2. San Serafino da Montegranaro fa parte a pieno titolo della schiera dei santi che hanno arricchito fin dall’inizio l’Ordine cappuccino. Egli aveva assimilato così profondamente l’esortazione evangelica a "pregare sempre, senza stancarsi mai" (cfr Lc 18,1; 21,36), che la sua mente restava abitualmente immersa nelle cose dello spirito, tanto da estraniarsi non di rado da ciò che lo circondava. Si soffermava a contemplare la presenza divina nel creato e nelle persone e ne traeva spunto per una costante unione con Dio.

La sua preghiera si prolungava per ore nel silenzio della notte alla luce tremolante della lampada che nella chiesa conventuale ardeva davanti al Tabernacolo. Con quale devozione l’umile frate partecipava alla Celebrazione eucaristica! E quanto a lungo sostava in estatica adorazione davanti al Santissimo Sacramento, lasciando che la sua orazione si elevasse come incenso gradito al Signore!

Animato da intenso amore per la Passione di Cristo, si soffermava a meditare sui dolori del Signore e della Vergine Santissima. Amava ripetere lo Stabat Mater e, recitandolo, si scioglieva in lacrime fra la commozione di coloro che lo ascoltavano. Portava sempre con sé il Crocifisso di ottone, che è ancora oggi conservato come preziosa reliquia; con esso usava abitualmente benedire gli infermi, implorando per loro la guarigione fisica e spirituale.

3. Lo stile di vita umile ed essenziale che conduceva in una cameretta spoglia e angusta, il suo vestiario vile e rattoppato, costituiscono eloquenti testimonianze dell’amore che nutriva per "Madonna Povertà". Lo spirito di convinta minorità, divenutogli connaturale nel corso degli anni, lasciava trasparire la vera grandezza della sua anima. Egli aveva ben compreso la pagina evangelica che proclama: "Chi vuol essere grande tra voi si farà vostro servitore, e chi vuol essere il primo tra voi sarà il servo di tutti" (Mc 10,43-44).

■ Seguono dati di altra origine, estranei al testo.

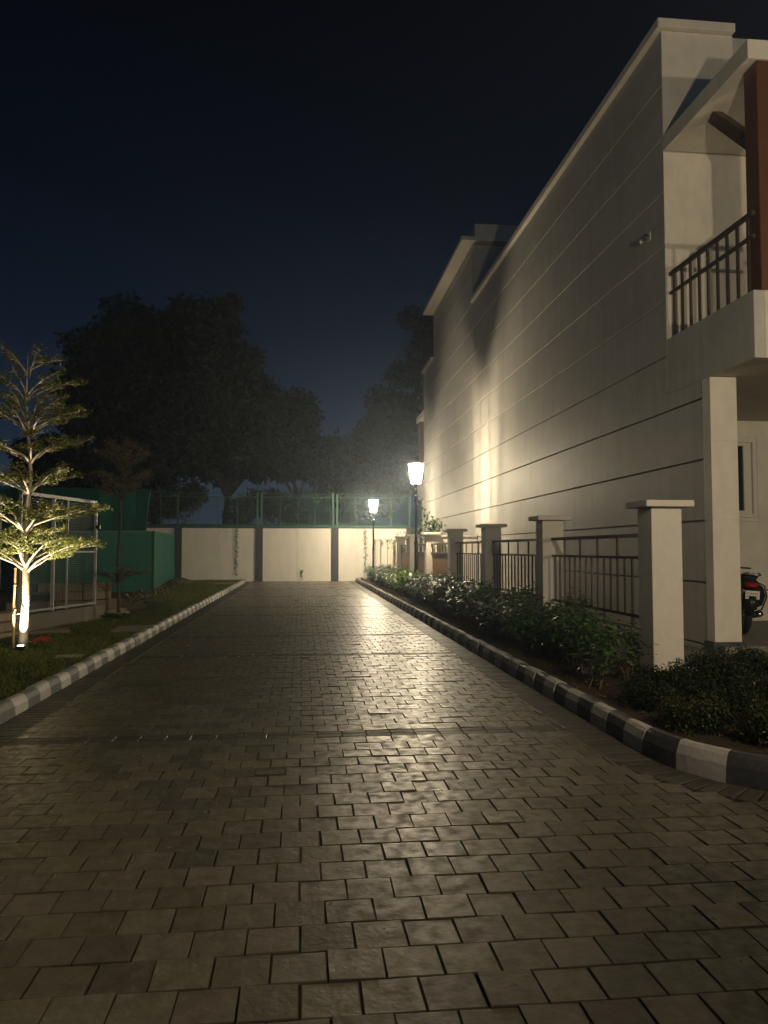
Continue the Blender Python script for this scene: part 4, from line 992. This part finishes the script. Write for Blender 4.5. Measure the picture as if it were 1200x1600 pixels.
def hull(name, secs, m, parent, n=10):
    """lofted body: sections (y, zc, halfwidth, halfheight)"""
    b = MB(); vs = []; fs = []
    for (y_, z_, w_, h_) in secs:
        for k in range(n): a = 2 * math.pi * k / n; c_, s_ = math.cos(a), math.sin(a); vs.append((w_ * math.copysign(abs(c_) ** .8, c_), y_, z_ + h_ * math.copysign(abs(s_) ** .8, s_)))
    for i in range(len(secs) - 1):
        for k in range(n): fs.append((i * n + k, i * n + (k + 1) % n, (i + 1) * n + (k + 1) % n, (i + 1) * n + k))
    fs += [tuple(reversed(range(n))), tuple(range((len(secs) - 1) * n, len(secs) * n))]; b.add(vs, fs); return b.build(name, m, parent, smooth=True)
hull('tail_fairing', [(-.02, .80, .06, .04), (.05, .81, .12, .09), (.30, .80, .16, .11), (.65, .74, .15, .10), (.95, .72, .12, .08)], M['black'], mbk)
hull('seat', [(.06, .90, .08, .03), (.20, .92, .15, .05), (.6, .86, .15, .05), (.9, .80, .12, .05)], M['rubber'], mbk)
hull('fuel_tank', [(.88, .84, .08, .06), (1.0, .90, .15, .11), (1.2, .93, .17, .12), (1.38, .90, .10, .08)], M['black'], mbk)
hull('engine', [(.62, .42, .12, .12), (.75, .42, .17, .18), (1.05, .45, .17, .18), (1.2, .48, .1, .1)], M['darkpaint'], mbk)
MB().add([(-.09, -.03, .72), (.09, -.03, .72), (.10, .02, .42), (-.10, .02, .42), (-.09, .0, .72), (.09, .0, .72), (.10, .05, .42), (-.10, .05, .42)], [(0, 1, 2, 3), (7, 6, 5, 4), (0, 4, 5, 1), (1, 5, 6, 2), (2, 6, 7, 3), (3, 7, 4, 0)]).build('mudguard', M['black'], mbk)
MB().tube([(0, .02, .62), (0, .0, .50), (0, .08, .36)], [.10, .09, .07], 8).build('mudguard_flap', M['black'], mbk, smooth=True)
np_ = MB().box(-.105, .105, -.058, -.050, .585, .715).build('number_plate', M['plate'], mbk, bevel=.002)
lt = MB()
for zz, n_l in ((.668, 6), (.615, 6)):
    for k in range(n_l):
        x0 = -.085 + k * .029; lt.box(x0, x0 + .006, -.0605, -.0585, zz - .014, zz + .02); lt.box(x0 + .006, x0 + .017, -.0605, -.0585, zz + .004 - .018 * (k % 2), zz + .010 - .018 * (k % 2))
lt.build('plate_marks', M['black'], np_)
hull('tail_light', [(-.065, .80, .05, .022), (-.03, .80, .085, .035), (.02, .81, .10, .045)], M['taillens'], mbk)
MB().tube([(.13, -.02, .74), (.19, -.03, .74)], .012, 6).tube([(-.13, -.02, .74), (-.19, -.03, .74)], .012, 6).build('indicator_stalk', M['black'], mbk)
for s_ in (-1, 1): MB().lathe([(.02, -.015), (.032, 0), (.02, .015)], (s_ * .21, -.03, .745), 10).build('indicator', M['amber'], mbk)
MB().tube([(-.13, .25, .93), (-.13, .02, .97), (-.08, -.05, .99), (.08, -.05, .99), (.13, .02, .97), (.13, .25, .93)], .013, 7).build('grab_rail', M['chrome'], mbk, smooth=True)
MB().tube([(.17, .95, .30), (.18, .5, .30), (.18, .12, .36)], [.03, .045, .05], 10).build('exhaust', M['chrome'], mbk, smooth=True)
MB().tube([(-.36, 1.22, 1.06), (-.15, 1.32, 1.06), (.15, 1.32, 1.06), (.36, 1.22, 1.06)], .015, 7).build('handlebar', M['black'], mbk)
MB().tube([(0, 1.32, 1.05), (0, 1.58, .29)], .03, 8).build('fork', M['chrome'], mbk)
hull('headlamp', [(1.36, .95, .06, .06), (1.44, .96, .10, .11), (1.50, .96, .09, .1)], M['black'], mbk)
# round crash guard / leg guard bulging to the right
MB().tube([(.12, .15, .85), (.24, .16, .80), (.29, .2, .62), (.24, .24, .42), (.14, .3, .36)], .013, 7).build('side_guard', M['black'], mbk, smooth=True)
hull('side_case', [(.12, .64, .02, .10), (.16, .64, .26, .22), (.42, .64, .26, .22), (.48, .64, .1, .1)], M['black'], mbk)

# ================================================================== HAZE
if HAZE:
    hz = MB().box(-215, 215, -25, 225, -1.7, 30).build('haze', bpy.data.materials.new('haze')); 
    gm = bpy.data.objects['ground']
    m_ = hz.data.materials[0]; m_.use_nodes = True; t_ = m_.node_tree; t_.nodes.clear()
    o_ = t_.nodes.new('ShaderNodeOutputMaterial'); v_ = t_.nodes.new('ShaderNodeVolumePrincipled'); v_.inputs['Color'].default_value = (.66, .80, 1.0, 1)
    v_.inputs['Density'].default_value = HAZE; v_.inputs['Anisotropy'].default_value = .78; t_.links.new(v_.outputs[0], o_.inputs['Volume'])
    tag(hz, 'thin pale night haze filling the air', 'haze', kind='stuff')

A continue penitenze liberamente scelte, tra cui anche l’uso del cilicio e della disciplina, univa la pratica quotidiana di sacrifici e rinunce, mentre come questuante percorreva sentieri polverosi e assolati, condividendo i disagi di tanti suoi contemporanei. Amava frequentare gli strati meno abbienti e più emarginati della popolazione per percepirne le esigenze anche nascoste, per lenirne le pene fisiche e spirituali. Stessa disponibilità mostrava verso quanti bussavano alla porta del Convento. Fu grande pacificatore delle famiglie, modulando sapientemente, a seconda delle circostanze, forti richiami, gesti di amorevole solidarietà e parole di incoraggiante consolazione.

4. Venerato Fratello, auguro di cuore che la ricorrenza quattro volte centenaria del pio transito di san Serafino costituisca per l’intera Chiesa che è in Ascoli un’occasione propizia per tendere sempre più decisamente alla santità, valorizzando appieno i vari doni e carismi che Iddio non cessa di dispensare al suo popolo fedele.

Auspico, altresì, che la "peregrinatio" dell’urna del Santo nelle diverse zone pastorali della Diocesi ascolana ed in altre Comunità ecclesiali della Regione, l’organizzazione del Convegno internazionale sulla sua figura e la sua spiritualità, come pure ogni altra opportuna iniziativa e manifestazione religiosa e culturale in programma, offrano elementi utili per approfondire il messaggio ancora oggi attuale dell’umile Cappuccino di Montegranaro.

La celeste Madre di Dio, della quale egli si proclamava figlio devoto, protegga codesta diletta Comunità ascolana e i cari Frati Cappuccini delle Marche. L’intercessione e la protezione di san Serafino siano per ognuno di conforto e di sprone a seguire Cristo con generosità, così che, grazie alle celebrazioni centenarie, crescano in tutti l’ardore verso la perfezione evangelica e il coraggio di testimoniare i valori dello spirito, che hanno contraddistinto l’intera esistenza di questo Santo vostro conterraneo.

Con tali sentimenti e voti, invio volentieri a Lei, venerato Fratello, ai Frati Cappuccini e a coloro che prenderanno parte alle varie iniziative giubilari una speciale Benedizione Apostolica, volentieri estendendola a tutti i devoti di san Serafino da Montegranaro.